BD blocks over USD 323m foreign airline revenues for repatriation

IATA urges Bangladesh Bank to prioritise aviation more

- A Monitor Report Date: 02 May, 2024

Dhaka : Foreign airlines operating in the country are currently unable to repatriate over USD 323 million of revenues earned in the Bangladesh market, said International Air Transport Association on April 24.

The association called on Bangladesh to immediately release such a huge amount of airline revenues being held in contravention of international agreements.

Pakistan is another country that IATA urged to do the same as the market currently blocks USD 399 million revenues of foreign airlines from being repatriated.

In total, airlines are unable to repatriate over USD 720 million of revenues earned in these two markets, added IATA.

"The timely repatriation of revenues to their home countries is critical for payment of dollar denominated expenses such as lease agreements, spare parts, over flight fees and fuel," said Philip Goh, Regional Vice President for Asia-Pacific, IATA.

Delaying repatriation contravenes international obligations written into bilateral agreements and increases exchange rate risks for airlines, Goh mentioned.
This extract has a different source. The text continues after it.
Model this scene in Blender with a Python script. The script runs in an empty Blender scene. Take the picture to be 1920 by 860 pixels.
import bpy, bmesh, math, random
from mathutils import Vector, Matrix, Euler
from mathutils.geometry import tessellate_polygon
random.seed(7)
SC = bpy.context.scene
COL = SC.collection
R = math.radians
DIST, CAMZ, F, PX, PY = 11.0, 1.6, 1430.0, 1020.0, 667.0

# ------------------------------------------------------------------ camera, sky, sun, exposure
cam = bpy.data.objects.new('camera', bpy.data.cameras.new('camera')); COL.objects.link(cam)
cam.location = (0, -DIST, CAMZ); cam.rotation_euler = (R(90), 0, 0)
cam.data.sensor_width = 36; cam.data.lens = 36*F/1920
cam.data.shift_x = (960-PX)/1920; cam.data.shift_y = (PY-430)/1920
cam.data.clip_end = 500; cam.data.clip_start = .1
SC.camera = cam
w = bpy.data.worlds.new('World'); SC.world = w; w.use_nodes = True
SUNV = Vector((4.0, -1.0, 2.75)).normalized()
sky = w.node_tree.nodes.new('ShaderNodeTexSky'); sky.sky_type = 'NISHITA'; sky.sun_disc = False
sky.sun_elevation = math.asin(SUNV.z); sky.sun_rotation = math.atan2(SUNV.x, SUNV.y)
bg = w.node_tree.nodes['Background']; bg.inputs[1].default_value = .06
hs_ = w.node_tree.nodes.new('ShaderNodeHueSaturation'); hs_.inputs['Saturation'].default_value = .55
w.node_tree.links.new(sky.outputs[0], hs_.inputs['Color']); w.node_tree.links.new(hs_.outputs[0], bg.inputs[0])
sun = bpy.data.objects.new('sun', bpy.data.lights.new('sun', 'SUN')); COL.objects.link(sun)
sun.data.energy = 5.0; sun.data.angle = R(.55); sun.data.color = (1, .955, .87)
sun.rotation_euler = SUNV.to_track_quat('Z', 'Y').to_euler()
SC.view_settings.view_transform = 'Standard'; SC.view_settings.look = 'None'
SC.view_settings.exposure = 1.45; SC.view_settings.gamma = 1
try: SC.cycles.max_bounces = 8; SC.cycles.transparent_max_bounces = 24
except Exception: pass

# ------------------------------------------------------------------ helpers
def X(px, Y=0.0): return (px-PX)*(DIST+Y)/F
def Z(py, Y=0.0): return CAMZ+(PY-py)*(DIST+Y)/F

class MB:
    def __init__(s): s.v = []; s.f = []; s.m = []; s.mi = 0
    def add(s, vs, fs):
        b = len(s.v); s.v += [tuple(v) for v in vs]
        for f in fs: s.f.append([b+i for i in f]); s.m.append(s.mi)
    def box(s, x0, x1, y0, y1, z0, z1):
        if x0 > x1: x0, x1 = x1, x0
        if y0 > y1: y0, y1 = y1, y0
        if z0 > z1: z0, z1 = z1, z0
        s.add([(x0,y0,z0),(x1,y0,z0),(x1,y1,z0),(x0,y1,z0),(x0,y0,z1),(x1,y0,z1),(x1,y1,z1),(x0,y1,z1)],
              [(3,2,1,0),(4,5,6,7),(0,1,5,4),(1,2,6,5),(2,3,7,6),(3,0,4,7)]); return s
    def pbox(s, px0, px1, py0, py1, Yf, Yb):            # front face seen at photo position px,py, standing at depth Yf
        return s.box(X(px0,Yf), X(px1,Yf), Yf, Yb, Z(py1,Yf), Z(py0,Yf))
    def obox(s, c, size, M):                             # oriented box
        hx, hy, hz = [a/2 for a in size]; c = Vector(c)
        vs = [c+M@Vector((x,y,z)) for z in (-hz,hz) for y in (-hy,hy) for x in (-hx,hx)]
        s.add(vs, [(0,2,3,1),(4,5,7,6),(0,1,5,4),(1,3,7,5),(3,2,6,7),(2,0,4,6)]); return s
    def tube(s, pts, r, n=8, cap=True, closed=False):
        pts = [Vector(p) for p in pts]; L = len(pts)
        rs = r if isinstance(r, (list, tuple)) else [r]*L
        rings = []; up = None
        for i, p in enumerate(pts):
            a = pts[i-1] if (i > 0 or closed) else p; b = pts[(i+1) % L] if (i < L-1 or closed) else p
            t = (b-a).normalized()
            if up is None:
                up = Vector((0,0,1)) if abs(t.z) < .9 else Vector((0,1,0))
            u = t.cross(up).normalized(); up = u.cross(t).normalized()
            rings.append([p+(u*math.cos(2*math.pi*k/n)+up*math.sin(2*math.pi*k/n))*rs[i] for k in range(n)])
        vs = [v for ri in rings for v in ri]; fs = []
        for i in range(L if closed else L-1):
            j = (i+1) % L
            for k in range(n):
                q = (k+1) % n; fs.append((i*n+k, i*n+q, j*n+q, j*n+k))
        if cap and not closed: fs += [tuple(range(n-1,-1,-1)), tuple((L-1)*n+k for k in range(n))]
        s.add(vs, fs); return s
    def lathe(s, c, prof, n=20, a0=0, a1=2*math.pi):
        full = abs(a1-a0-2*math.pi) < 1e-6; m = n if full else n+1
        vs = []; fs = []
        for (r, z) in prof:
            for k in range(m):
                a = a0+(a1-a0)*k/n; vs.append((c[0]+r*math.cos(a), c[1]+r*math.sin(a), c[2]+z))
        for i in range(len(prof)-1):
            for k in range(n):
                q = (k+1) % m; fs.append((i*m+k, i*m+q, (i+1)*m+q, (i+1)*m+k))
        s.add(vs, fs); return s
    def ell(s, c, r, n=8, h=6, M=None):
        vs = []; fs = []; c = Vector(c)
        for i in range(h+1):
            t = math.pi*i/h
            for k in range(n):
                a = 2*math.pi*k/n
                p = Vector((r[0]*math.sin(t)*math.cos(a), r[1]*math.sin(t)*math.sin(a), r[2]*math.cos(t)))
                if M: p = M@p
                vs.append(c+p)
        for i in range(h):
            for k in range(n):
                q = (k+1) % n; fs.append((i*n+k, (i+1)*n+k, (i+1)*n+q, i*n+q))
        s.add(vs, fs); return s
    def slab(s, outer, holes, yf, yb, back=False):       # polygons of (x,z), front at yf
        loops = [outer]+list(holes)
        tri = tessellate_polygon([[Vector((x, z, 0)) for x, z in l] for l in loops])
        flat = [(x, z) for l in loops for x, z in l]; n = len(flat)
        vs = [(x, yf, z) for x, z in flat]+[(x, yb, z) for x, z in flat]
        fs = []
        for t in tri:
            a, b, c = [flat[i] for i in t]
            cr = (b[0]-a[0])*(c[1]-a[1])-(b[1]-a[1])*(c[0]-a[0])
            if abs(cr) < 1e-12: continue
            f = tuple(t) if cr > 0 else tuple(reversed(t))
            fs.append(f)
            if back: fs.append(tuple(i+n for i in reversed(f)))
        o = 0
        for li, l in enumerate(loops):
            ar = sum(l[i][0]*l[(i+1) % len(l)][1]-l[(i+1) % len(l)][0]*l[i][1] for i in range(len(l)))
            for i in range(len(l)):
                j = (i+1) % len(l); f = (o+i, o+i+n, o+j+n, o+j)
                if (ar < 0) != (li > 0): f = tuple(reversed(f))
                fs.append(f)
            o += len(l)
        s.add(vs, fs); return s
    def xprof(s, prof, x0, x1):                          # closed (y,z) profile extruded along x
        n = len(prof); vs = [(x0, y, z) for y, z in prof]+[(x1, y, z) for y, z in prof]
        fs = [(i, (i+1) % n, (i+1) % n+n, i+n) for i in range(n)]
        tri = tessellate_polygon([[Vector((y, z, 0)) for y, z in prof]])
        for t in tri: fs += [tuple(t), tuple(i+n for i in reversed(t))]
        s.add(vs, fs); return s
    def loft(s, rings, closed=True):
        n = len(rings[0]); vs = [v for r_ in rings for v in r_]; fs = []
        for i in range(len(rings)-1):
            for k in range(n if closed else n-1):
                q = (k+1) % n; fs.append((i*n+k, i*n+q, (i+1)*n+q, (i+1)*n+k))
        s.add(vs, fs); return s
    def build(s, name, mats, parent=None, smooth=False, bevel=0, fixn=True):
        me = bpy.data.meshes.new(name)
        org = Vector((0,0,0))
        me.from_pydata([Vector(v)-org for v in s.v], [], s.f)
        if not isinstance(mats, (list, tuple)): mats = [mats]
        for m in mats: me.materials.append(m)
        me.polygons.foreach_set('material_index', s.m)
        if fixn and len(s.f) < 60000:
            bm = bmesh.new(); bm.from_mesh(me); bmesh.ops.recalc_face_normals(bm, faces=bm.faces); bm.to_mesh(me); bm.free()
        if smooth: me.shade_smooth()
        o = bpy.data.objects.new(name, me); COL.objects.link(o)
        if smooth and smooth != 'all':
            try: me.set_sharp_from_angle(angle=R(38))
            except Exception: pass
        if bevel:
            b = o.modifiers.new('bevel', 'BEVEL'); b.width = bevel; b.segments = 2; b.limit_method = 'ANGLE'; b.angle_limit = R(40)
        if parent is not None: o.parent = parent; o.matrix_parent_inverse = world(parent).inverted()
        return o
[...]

"Pakistan and Bangladesh must release the more than USD 720 million that they are blocking with immediate effect so that airlines can continue to efficiently provide the air connectivity on which both these economies rely," claimed Goh. 

According to IATA, Bangladesh has more standardised processes than Pakistan.

However, the aviation industry in Bangladesh requires a higher priority from the country's Central Bank to facilitate access to foreign exchange, stressed IATA.

On the other hand, IATA urged Pakistan to simplify its onerous process for repatriation.

This currently includes the requirement to provide audit certificates and a tax exemption certificate, both of which cause unnecessary delays.

"We recognise that governments have a difficult challenge in how foreign currencies are used strategically. Airlines operate on razor-thin margins. They need to prioritise the markets they serve based on the confidence they have in being able to pay their expenses with revenues that are remitted in a timely and efficient fashion," informed Goh.

Reduced air connectivity limits the potential for economic growth, foreign investment, and exports.

With such large sums of money involved in both markets, urgent solutions are needed, concluded Goh.

This has been a lingering issue for quite a while which is discouraging foreign airlines to operate flights here.